Begin Given material

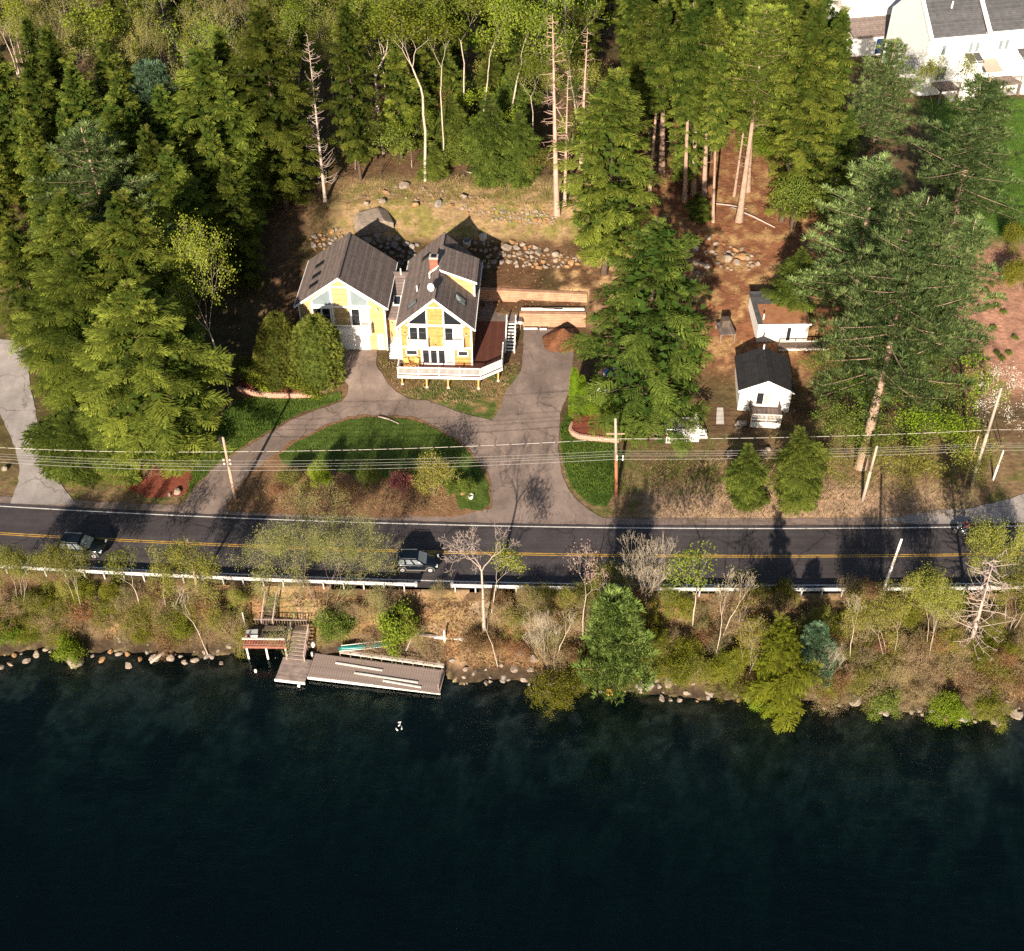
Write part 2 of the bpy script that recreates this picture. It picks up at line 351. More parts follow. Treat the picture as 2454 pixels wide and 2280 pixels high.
# ------------------------------------------------------------------ objects
def setp(o, label=None, cat=None, group=None, kind=None):
    if label: o['label'] = label
    if cat: o['category'] = cat
    if group: o['group'] = group
    if kind: o['kind'] = kind
    return o
def empty(name, loc=(0, 0, 0), rz=0.0, label=None, cat=None, group=None):
    o = bpy.data.objects.new(name, None); COL.objects.link(o)
    o.location = loc; o.rotation_euler = (0, 0, rz); o.empty_display_size = .3
    return setp(o, label, cat, group)
def link(name, me, parent=None, loc=None):
    o = bpy.data.objects.new(name, me); COL.objects.link(o)
    if parent is not None: o.parent = parent
    if loc is not None: o.location = loc
    return o
class MB:
    def __init__(s): s.v = []; s.f = []
    def add(s, vs, fs):
        n = len(s.v); s.v += [tuple(p) for p in vs]; s.f += [tuple(i + n for i in f) for f in fs]; return s
    def box(s, x0, x1, y0, y1, z0, z1):
        return s.add([(x0, y0, z0), (x1, y0, z0), (x1, y1, z0), (x0, y1, z0), (x0, y0, z1), (x1, y0, z1), (x1, y1, z1), (x0, y1, z1)],
                     [(0, 3, 2, 1), (4, 5, 6, 7), (0, 1, 5, 4), (1, 2, 6, 5), (2, 3, 7, 6), (3, 0, 4, 7)])
    def bar(s, a, b, wd, ht):
        """box beam from a to b, wd across (level), ht high"""
        a = Vector(a); b = Vector(b); d = (b - a).normalized()
        side = d.cross(Vector((0, 0, 1)))
        if side.length < 1e-4: side = Vector((1, 0, 0))
        side.normalize(); up = side.cross(d).normalized()
        sd = side * wd / 2; u = up * ht / 2
        vs = [a - sd - u, a + sd - u, a + sd + u, a - sd + u, b - sd - u, b + sd - u, b + sd + u, b - sd + u]
        return s.add(vs, [(0, 1, 2, 3), (7, 6, 5, 4), (0, 4, 5, 1), (1, 5, 6, 2), (2, 6, 7, 3), (3, 7, 4, 0)])
    def prism(s, poly, axis, a0, a1):
        """poly of 2d points; axis 'y': (x,z) swept in y, 'x': (y,z) swept in x, 'z': (x,y) swept in z"""
        def P(p, a): return {'y': (p[0], a, p[1]), 'x': (a, p[0], p[1]), 'z': (p[0], p[1], a)}[axis]
        n = len(poly)
        vs = [P(p, a0) for p in poly] + [P(p, a1) for p in poly]
        return s.add(vs, [tuple(range(n)), tuple(range(2 * n - 1, n - 1, -1))] + [(i, i + n, (i + 1) % n + n, (i + 1) % n) for i in range(n)])
    def tube(s, pts, rad, n=8, cap=True):
        pts = [Vector(p) for p in pts]
        if not hasattr(rad, '__len__'): rad = [rad] * len(pts)
        rings = []; ref = None
        for i, p in enumerate(pts):
            d = (pts[min(i + 1, len(pts) - 1)] - pts[max(i - 1, 0)]).normalized()
            if ref is None: ref = Vector((0, 0, 1)) if abs(d.z) < .9 else Vector((1, 0, 0))
            a = d.cross(ref).normalized(); b = a.cross(d).normalized(); ref = b
            rings.append([p + (a * math.cos(2 * math.pi * k / n) + b * math.sin(2 * math.pi * k / n)) * rad[i] for k in range(n)])
        vs = [q for r_ in rings for q in r_]; fs = []
        for i in range(len(pts) - 1):
            for k in range(n):
                fs.append((i * n + k, i * n + (k + 1) % n, (i + 1) * n + (k + 1) % n, (i + 1) * n + k))
        if cap: fs += [tuple(range(n - 1, -1, -1)), tuple(range((len(pts) - 1) * n, len(pts) * n))]
        return s.add(vs, fs)
    def lathe(s, prof, c=(0, 0, 0), n=16, axis='z'):
        vs = []; fs = []
        for (r_, h) in prof:
            for k in range(n):
                a = 2 * math.pi * k / n; p = (r_ * math.cos(a), r_ * math.sin(a), h)
                if axis == 'y': p = (p[0], p[2], p[1])
                if axis == 'x': p = (p[2], p[0], p[1])
                vs.append((p[0] + c[0], p[1] + c[1], p[2] + c[2]))
        for i in range(len(prof) - 1):
            for k in range(n):
                fs.append((i * n + k, i * n + (k + 1) % n, (i + 1) * n + (k + 1) % n, (i + 1) * n + k))
        fs += [tuple(range(n)), tuple(range((len(prof) - 1) * n, len(prof) * n))]
        return s.add(vs, fs)
    def mesh(s, name, m, smooth=False):
        me = bpy.data.meshes.new(name); me.from_pydata(s.v, [], s.f)
        import bmesh
        bm = bmesh.new(); bm.from_mesh(me); bmesh.ops.recalc_face_normals(bm, faces=bm.faces); bm.to_mesh(me); bm.free()
        me.materials.append(M[m])
        if smooth: me.polygons.foreach_set('use_smooth', [True] * len(me.polygons))
        me.update(); return me
    def build(s, name, m, parent=None, smooth=False, loc=None):
        return link(name, s.mesh(name, m, smooth), parent, loc)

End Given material

Written exercise: Replicate the material above verbatim; images stay out of the copy.

Exercise response:
Write part 2 of the bpy script that recreates this picture. It picks up at line 351. More parts follow. Treat the picture as 2454 pixels wide and 2280 pixels high.
# ------------------------------------------------------------------ objects
def setp(o, label=None, cat=None, group=None, kind=None):
    if label: o['label'] = label
    if cat: o['category'] = cat
    if group: o['group'] = group
    if kind: o['kind'] = kind
    return o
def empty(name, loc=(0, 0, 0), rz=0.0, label=None, cat=None, group=None):
    o = bpy.data.objects.new(name, None); COL.objects.link(o)
    o.location = loc; o.rotation_euler = (0, 0, rz); o.empty_display_size = .3
    return setp(o, label, cat, group)
def link(name, me, parent=None, loc=None):
    o = bpy.data.objects.new(name, me); COL.objects.link(o)
    if parent is not None: o.parent = parent
    if loc is not None: o.location = loc
    return o
class MB:
    def __init__(s): s.v = []; s.f = []
    def add(s, vs, fs):
        n = len(s.v); s.v += [tuple(p) for p in vs]; s.f += [tuple(i + n for i in f) for f in fs]; return s
    def box(s, x0, x1, y0, y1, z0, z1):
        return s.add([(x0, y0, z0), (x1, y0, z0), (x1, y1, z0), (x0, y1, z0), (x0, y0, z1), (x1, y0, z1), (x1, y1, z1), (x0, y1, z1)],
                     [(0, 3, 2, 1), (4, 5, 6, 7), (0, 1, 5, 4), (1, 2, 6, 5), (2, 3, 7, 6), (3, 0, 4, 7)])
    def bar(s, a, b, wd, ht):
        """box beam from a to b, wd across (level), ht high"""
        a = Vector(a); b = Vector(b); d = (b - a).normalized()
        side = d.cross(Vector((0, 0, 1)))
        if side.length < 1e-4: side = Vector((1, 0, 0))
        side.normalize(); up = side.cross(d).normalized()
        sd = side * wd / 2; u = up * ht / 2
        vs = [a - sd - u, a + sd - u, a + sd + u, a - sd + u, b - sd - u, b + sd - u, b + sd + u, b - sd + u]
        return s.add(vs, [(0, 1, 2, 3), (7, 6, 5, 4), (0, 4, 5, 1), (1, 5, 6, 2), (2, 6, 7, 3), (3, 7, 4, 0)])
    def prism(s, poly, axis, a0, a1):
        """poly of 2d points; axis 'y': (x,z) swept in y, 'x': (y,z) swept in x, 'z': (x,y) swept in z"""
        def P(p, a): return {'y': (p[0], a, p[1]), 'x': (a, p[0], p[1]), 'z': (p[0], p[1], a)}[axis]
        n = len(poly)
        vs = [P(p, a0) for p in poly] + [P(p, a1) for p in poly]
        return s.add(vs, [tuple(range(n)), tuple(range(2 * n - 1, n - 1, -1))] + [(i, i + n, (i + 1) % n + n, (i + 1) % n) for i in range(n)])
    def tube(s, pts, rad, n=8, cap=True):
        pts = [Vector(p) for p in pts]
        if not hasattr(rad, '__len__'): rad = [rad] * len(pts)
        rings = []; ref = None
        for i, p in enumerate(pts):
            d = (pts[min(i + 1, len(pts) - 1)] - pts[max(i - 1, 0)]).normalized()
            if ref is None: ref = Vector((0, 0, 1)) if abs(d.z) < .9 else Vector((1, 0, 0))
            a = d.cross(ref).normalized(); b = a.cross(d).normalized(); ref = b
            rings.append([p + (a * math.cos(2 * math.pi * k / n) + b * math.sin(2 * math.pi * k / n)) * rad[i] for k in range(n)])
        vs = [q for r_ in rings for q in r_]; fs = []
        for i in range(len(pts) - 1):
            for k in range(n):
                fs.append((i * n + k, i * n + (k + 1) % n, (i + 1) * n + (k + 1) % n, (i + 1) * n + k))
        if cap: fs += [tuple(range(n - 1, -1, -1)), tuple(range((len(pts) - 1) * n, len(pts) * n))]
        return s.add(vs, fs)
    def lathe(s, prof, c=(0, 0, 0), n=16, axis='z'):
        vs = []; fs = []
        for (r_, h) in prof:
            for k in range(n):
                a = 2 * math.pi * k / n; p = (r_ * math.cos(a), r_ * math.sin(a), h)
                if axis == 'y': p = (p[0], p[2], p[1])
                if axis == 'x': p = (p[2], p[0], p[1])
                vs.append((p[0] + c[0], p[1] + c[1], p[2] + c[2]))
        for i in range(len(prof) - 1):
            for k in range(n):
                fs.append((i * n + k, i * n + (k + 1) % n, (i + 1) * n + (k + 1) % n, (i + 1) * n + k))
        fs += [tuple(range(n)), tuple(range((len(prof) - 1) * n, len(prof) * n))]
        return s.add(vs, fs)
    def mesh(s, name, m, smooth=False):
        me = bpy.data.meshes.new(name); me.from_pydata(s.v, [], s.f)
        import bmesh
        bm = bmesh.new(); bm.from_mesh(me); bmesh.ops.recalc_face_normals(bm, faces=bm.faces); bm.to_mesh(me); bm.free()
        me.materials.append(M[m])
        if smooth: me.polygons.foreach_set('use_smooth', [True] * len(me.polygons))
        me.update(); return me
    def build(s, name, m, parent=None, smooth=False, loc=None):
        return link(name, s.mesh(name, m, smooth), parent, loc)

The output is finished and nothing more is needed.